In this case though I used a hand-held blender.  I blitzed the handful of parsley that I’d cut up with scissors beforehand with half a large garlic clove, about 50g of ready-peeled almonds and added a good slug of olive oil, enough to coat the pasta smoothly rather than clog it up. I then mixed in a couple of tablespoonfuls of finely grated pecorino romano or, to be more accurate, I put the cheese in a mini blitzer that does this in seconds.

If you do blitz it, resist the temptation to do it too finely. I personally prefer it when it’s got more texture to it. And do taste as you go along. If you fancy a bit more cheese, add it.

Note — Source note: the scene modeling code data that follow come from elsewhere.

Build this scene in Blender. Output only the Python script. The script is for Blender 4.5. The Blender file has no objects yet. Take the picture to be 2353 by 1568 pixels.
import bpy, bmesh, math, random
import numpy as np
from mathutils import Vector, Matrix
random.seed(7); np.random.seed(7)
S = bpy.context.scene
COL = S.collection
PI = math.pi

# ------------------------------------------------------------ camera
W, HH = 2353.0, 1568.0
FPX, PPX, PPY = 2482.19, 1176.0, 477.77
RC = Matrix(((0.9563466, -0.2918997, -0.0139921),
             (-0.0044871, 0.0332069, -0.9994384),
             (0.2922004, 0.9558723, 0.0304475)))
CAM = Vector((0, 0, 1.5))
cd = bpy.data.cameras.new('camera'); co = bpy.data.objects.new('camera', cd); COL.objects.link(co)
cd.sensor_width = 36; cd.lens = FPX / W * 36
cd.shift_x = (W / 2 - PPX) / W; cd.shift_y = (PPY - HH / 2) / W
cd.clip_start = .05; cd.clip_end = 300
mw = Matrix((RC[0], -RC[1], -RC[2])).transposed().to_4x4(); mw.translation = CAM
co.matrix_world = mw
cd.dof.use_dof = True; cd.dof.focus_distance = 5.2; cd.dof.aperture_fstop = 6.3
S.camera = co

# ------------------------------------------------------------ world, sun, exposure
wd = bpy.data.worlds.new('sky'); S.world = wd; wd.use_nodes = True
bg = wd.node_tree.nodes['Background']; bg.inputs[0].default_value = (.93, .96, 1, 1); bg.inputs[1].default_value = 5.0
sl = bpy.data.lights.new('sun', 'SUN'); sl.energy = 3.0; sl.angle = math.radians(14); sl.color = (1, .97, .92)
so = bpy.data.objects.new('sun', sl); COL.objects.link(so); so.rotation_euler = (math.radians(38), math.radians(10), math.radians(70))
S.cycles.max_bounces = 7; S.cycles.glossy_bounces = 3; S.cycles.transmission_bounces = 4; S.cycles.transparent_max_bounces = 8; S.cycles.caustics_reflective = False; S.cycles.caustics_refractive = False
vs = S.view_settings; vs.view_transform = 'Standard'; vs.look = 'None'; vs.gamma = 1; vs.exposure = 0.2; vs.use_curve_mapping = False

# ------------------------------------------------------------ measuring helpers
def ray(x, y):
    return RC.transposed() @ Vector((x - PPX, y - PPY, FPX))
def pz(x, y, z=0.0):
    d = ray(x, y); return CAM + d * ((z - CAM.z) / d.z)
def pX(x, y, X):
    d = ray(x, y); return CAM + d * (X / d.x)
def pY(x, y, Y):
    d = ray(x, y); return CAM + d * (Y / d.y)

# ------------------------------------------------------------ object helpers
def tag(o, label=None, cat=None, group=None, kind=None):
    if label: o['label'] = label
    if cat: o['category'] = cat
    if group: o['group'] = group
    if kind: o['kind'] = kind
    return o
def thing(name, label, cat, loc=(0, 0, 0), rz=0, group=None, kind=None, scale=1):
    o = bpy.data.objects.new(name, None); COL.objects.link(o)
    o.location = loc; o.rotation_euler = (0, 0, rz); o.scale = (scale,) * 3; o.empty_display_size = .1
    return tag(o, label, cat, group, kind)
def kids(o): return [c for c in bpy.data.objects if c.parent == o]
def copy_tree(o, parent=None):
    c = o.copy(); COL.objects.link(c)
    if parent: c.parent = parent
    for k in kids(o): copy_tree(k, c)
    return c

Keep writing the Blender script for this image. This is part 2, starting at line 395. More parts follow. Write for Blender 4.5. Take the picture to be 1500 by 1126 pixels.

If you want to mix in a few more ground almonds at the end, do. And if you don’t happen to have any pecorino romano sitting in your fridge, use parmesan or any other hard cheese. My neighbour is an amazing cook who lives to the rule that she would never go to the shop just for one ingredient, so don’t feel you have to either. She just substitutes with anything suitable she has in her fridge, and experiments.

Besides, this isn’t the real pesto. You have to go to Liguria for that. Ligurian pesto is made with basil that’s grown on the sunny shores there, and if you were to suggest to anyone who lives there that this were called pesto they would object, and rightly so. Ligurian pesto is food of the gods. I know this every time I’ve eaten it there. I once ate it at a friend’s vineyard. Her grandmother had made it, and I was presented with a dish of gnocchi swimming in the most heavenly pesto I have ever tasted. No, this is not pesto. This is pesto(ish). So please do not consider calling it pesto. A final word about salt. I personally don’t add salt as I think the pecorino has enough flavour, but this is up to you.

Mix your pesto in with some rigatoni you’ve cooked in the meantime. Keep about a third of a cup of the cooking water as you’ll need this to help it bind. Add the water very gradually and mix as you go along, as the last thing you want is watery pasta. You could also use any long pasta such as spaghetti or linguine but I’d run out so it was rigatoni instead. Sprinkle with ground almonds and more grated pecorino romano, a generous twist of ground black pepper, and lunch is served.

Dream of sunshine and Ligurian villages where you can eat the real thing.